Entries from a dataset
========
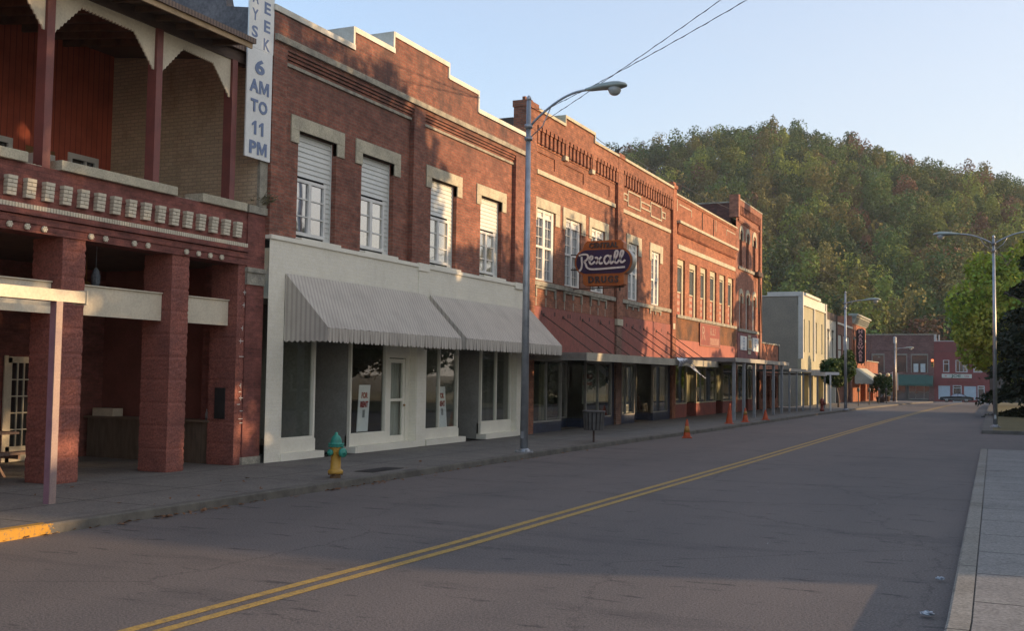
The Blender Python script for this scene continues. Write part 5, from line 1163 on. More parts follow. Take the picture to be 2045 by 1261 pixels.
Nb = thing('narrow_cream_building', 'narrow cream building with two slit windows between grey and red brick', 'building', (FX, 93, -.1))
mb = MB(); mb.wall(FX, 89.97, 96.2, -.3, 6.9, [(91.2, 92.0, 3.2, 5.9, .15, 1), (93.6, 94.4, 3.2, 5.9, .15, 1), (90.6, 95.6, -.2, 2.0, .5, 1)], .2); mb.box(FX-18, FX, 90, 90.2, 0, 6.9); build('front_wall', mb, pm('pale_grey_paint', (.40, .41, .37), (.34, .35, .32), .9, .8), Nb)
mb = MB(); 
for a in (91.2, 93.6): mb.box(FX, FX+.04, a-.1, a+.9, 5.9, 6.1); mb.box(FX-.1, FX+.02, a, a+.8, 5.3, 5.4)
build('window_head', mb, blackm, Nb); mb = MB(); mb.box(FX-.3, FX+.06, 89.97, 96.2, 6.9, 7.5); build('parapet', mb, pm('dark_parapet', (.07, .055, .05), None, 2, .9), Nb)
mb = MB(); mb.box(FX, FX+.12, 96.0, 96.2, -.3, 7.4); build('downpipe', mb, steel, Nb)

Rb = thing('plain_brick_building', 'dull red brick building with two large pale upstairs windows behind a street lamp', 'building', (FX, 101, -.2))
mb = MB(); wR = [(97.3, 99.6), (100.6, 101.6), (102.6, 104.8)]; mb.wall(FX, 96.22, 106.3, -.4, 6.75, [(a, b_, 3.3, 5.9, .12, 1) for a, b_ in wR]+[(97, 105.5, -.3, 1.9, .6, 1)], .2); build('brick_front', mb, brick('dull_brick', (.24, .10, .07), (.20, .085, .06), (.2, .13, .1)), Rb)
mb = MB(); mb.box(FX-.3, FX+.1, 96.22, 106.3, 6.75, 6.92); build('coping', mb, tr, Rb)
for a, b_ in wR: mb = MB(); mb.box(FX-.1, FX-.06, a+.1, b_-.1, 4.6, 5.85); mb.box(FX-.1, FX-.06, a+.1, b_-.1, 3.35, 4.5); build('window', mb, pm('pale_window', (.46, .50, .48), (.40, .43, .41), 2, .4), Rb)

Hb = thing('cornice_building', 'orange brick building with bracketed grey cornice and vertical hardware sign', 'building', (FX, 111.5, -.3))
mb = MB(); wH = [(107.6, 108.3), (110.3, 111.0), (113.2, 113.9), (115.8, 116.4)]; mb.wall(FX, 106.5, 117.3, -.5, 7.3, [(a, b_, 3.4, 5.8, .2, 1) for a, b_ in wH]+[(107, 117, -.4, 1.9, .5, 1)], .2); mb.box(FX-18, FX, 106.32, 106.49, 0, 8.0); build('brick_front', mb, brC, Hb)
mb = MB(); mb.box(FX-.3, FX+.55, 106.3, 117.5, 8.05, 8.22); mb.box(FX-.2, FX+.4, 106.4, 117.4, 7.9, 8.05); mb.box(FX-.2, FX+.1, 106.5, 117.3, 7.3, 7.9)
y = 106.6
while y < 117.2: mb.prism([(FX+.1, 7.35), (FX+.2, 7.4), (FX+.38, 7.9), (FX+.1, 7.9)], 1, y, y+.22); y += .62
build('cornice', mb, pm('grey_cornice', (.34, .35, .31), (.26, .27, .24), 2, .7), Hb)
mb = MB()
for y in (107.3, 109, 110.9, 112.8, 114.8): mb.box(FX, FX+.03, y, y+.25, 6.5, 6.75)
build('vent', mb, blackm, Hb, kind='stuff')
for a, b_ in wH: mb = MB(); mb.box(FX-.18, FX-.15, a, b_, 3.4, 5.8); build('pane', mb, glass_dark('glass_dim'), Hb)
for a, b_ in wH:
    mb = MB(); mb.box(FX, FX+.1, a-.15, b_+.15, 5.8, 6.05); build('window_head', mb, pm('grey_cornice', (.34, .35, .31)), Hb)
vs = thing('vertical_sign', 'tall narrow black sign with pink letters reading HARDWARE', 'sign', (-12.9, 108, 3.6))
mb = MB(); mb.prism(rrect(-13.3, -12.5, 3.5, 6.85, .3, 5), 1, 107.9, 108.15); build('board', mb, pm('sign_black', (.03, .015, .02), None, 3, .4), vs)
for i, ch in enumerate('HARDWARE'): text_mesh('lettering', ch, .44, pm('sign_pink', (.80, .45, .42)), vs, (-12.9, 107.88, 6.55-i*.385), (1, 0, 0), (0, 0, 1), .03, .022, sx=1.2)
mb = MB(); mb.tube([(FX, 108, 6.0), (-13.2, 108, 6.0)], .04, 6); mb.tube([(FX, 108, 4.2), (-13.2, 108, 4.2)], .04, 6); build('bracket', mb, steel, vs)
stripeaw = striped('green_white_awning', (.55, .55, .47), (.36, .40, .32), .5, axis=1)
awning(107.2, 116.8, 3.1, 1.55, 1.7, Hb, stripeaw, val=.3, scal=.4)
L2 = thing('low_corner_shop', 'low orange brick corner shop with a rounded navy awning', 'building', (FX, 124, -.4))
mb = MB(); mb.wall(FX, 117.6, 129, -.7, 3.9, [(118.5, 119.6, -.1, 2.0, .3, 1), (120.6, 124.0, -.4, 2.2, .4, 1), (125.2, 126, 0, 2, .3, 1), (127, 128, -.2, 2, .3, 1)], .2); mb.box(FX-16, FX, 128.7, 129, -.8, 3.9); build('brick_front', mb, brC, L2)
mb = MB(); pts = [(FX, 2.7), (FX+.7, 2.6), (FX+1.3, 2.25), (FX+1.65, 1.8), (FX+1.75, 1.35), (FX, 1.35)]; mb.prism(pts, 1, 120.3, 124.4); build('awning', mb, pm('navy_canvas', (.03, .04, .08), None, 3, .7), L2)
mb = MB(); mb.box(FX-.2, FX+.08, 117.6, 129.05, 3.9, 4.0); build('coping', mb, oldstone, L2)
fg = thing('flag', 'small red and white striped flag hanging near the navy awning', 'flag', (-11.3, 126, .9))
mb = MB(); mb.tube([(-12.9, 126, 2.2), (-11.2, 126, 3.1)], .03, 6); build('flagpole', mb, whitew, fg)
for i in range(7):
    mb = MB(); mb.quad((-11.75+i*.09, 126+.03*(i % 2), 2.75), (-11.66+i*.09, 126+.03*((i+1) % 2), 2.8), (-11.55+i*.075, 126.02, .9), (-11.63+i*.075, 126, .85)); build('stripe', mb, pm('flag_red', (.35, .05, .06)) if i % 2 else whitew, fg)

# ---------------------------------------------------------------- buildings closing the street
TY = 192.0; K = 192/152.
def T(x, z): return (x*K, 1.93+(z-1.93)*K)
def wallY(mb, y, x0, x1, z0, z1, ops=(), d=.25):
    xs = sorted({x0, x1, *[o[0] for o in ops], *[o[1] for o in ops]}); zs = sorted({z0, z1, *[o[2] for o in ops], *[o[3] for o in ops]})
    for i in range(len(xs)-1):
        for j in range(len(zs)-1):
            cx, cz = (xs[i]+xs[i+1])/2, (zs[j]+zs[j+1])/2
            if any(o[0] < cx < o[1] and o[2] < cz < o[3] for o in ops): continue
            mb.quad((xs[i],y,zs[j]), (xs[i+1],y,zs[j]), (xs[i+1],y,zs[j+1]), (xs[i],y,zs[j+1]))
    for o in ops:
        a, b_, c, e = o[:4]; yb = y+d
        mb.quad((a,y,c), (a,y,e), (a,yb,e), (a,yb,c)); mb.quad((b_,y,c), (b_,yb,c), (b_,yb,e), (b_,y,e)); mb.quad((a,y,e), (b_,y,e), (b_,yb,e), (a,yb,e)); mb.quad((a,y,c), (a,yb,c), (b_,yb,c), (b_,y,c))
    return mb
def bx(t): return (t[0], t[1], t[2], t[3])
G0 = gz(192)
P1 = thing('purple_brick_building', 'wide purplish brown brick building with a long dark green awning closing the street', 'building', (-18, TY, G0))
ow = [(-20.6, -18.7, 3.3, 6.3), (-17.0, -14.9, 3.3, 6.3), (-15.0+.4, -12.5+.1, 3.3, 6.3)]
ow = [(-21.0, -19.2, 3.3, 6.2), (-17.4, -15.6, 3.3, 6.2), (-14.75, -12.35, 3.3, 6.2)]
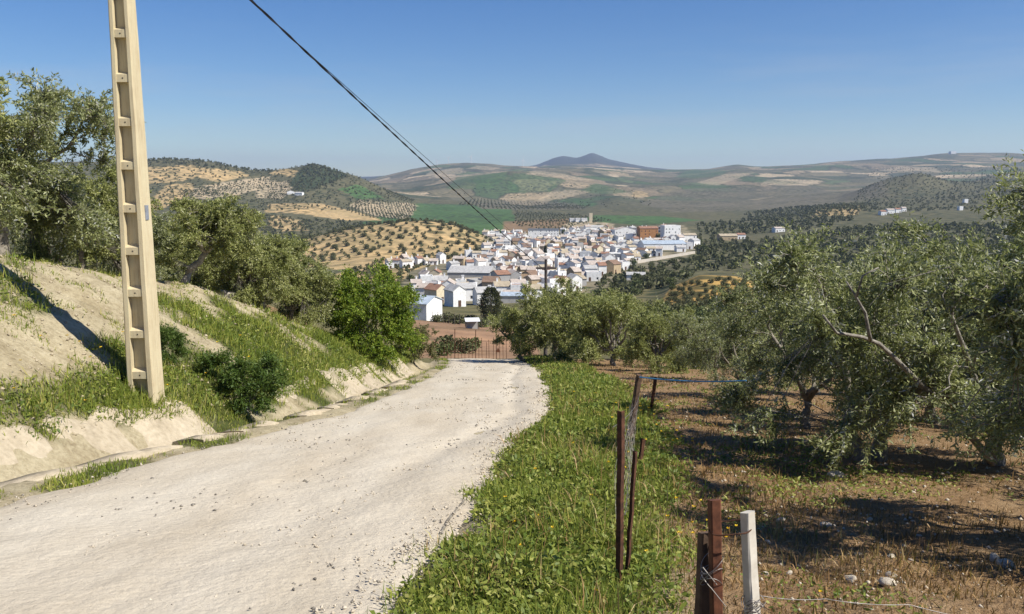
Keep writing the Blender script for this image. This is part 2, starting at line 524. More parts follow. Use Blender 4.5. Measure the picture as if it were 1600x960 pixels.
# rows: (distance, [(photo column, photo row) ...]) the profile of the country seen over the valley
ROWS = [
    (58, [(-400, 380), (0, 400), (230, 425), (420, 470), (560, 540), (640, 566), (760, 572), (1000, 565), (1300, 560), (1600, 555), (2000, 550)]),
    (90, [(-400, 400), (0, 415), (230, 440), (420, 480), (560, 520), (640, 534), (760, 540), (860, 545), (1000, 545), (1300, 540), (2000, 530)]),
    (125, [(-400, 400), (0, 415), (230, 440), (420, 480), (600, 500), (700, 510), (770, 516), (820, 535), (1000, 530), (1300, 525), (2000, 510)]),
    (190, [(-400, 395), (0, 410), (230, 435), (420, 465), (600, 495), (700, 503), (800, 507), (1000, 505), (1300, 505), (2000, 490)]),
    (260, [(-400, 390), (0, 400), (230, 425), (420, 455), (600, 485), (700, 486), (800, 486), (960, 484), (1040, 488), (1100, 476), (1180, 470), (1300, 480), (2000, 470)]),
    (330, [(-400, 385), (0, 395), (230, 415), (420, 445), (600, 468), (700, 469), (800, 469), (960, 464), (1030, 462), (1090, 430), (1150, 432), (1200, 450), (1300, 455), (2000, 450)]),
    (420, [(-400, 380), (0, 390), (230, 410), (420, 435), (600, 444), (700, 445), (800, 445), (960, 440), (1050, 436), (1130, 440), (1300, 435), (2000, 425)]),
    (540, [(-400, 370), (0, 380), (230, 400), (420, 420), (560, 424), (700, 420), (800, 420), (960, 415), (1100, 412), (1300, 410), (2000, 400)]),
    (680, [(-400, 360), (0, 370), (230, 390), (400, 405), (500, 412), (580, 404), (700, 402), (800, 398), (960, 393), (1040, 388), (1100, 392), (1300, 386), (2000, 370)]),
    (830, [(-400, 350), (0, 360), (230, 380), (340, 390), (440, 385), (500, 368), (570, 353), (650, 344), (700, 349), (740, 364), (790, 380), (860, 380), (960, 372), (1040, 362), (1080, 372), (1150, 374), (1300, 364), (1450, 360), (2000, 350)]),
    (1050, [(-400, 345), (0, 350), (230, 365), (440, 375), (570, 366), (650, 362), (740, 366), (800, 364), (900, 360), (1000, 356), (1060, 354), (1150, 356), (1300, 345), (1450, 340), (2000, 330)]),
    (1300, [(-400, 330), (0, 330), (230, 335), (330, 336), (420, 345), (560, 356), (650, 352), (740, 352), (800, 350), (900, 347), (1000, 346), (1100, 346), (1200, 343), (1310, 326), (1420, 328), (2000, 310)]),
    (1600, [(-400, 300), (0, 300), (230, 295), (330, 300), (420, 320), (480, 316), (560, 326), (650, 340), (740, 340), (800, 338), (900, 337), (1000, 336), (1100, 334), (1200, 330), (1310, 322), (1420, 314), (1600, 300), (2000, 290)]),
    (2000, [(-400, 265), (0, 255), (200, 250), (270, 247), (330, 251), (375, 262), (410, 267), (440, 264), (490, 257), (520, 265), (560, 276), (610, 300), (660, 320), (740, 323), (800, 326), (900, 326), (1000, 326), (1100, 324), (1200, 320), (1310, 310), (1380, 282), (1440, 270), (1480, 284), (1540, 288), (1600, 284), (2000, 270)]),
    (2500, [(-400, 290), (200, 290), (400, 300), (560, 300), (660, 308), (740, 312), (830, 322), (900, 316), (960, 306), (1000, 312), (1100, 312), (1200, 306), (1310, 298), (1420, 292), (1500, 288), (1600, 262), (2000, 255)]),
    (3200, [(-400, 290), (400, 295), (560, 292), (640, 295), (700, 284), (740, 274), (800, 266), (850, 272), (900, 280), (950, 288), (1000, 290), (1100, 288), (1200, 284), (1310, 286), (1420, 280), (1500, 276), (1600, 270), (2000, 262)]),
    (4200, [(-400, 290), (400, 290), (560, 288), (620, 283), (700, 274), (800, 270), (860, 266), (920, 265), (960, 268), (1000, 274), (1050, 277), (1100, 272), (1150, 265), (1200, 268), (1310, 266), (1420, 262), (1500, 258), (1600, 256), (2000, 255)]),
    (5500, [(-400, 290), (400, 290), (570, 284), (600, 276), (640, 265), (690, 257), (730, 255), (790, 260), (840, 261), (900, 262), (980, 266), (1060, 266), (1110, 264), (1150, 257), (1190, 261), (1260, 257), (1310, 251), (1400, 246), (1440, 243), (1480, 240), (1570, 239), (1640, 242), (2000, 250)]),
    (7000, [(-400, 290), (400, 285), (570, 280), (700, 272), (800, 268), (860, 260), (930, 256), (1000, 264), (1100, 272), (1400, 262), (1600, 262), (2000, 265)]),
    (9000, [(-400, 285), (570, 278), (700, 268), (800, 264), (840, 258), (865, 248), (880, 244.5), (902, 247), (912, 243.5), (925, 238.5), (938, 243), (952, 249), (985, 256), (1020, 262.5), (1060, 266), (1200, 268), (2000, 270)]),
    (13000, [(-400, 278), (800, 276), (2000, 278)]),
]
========
#### OBJECTIVE
Starting at the top of the listing above, reproduce each line up to and including the one with "mb = MB(); mb.box(FX, FX+.12, 96.0, 96.2, -.3, 7.4);"; omit the pictures.

#### ANSWER IN FULL
The Blender Python script for this scene continues. Write part 5, from line 1163 on. More parts follow. Take the picture to be 2045 by 1261 pixels.
Nb = thing('narrow_cream_building', 'narrow cream building with two slit windows between grey and red brick', 'building', (FX, 93, -.1))
mb = MB(); mb.wall(FX, 89.97, 96.2, -.3, 6.9, [(91.2, 92.0, 3.2, 5.9, .15, 1), (93.6, 94.4, 3.2, 5.9, .15, 1), (90.6, 95.6, -.2, 2.0, .5, 1)], .2); mb.box(FX-18, FX, 90, 90.2, 0, 6.9); build('front_wall', mb, pm('pale_grey_paint', (.40, .41, .37), (.34, .35, .32), .9, .8), Nb)
mb = MB(); 
for a in (91.2, 93.6): mb.box(FX, FX+.04, a-.1, a+.9, 5.9, 6.1); mb.box(FX-.1, FX+.02, a, a+.8, 5.3, 5.4)
build('window_head', mb, blackm, Nb); mb = MB(); mb.box(FX-.3, FX+.06, 89.97, 96.2, 6.9, 7.5); build('parapet', mb, pm('dark_parapet', (.07, .055, .05), None, 2, .9), Nb)
mb = MB(); mb.box(FX, FX+.12, 96.0, 96.2, -.3, 7.4); build('downpipe', mb, steel, Nb)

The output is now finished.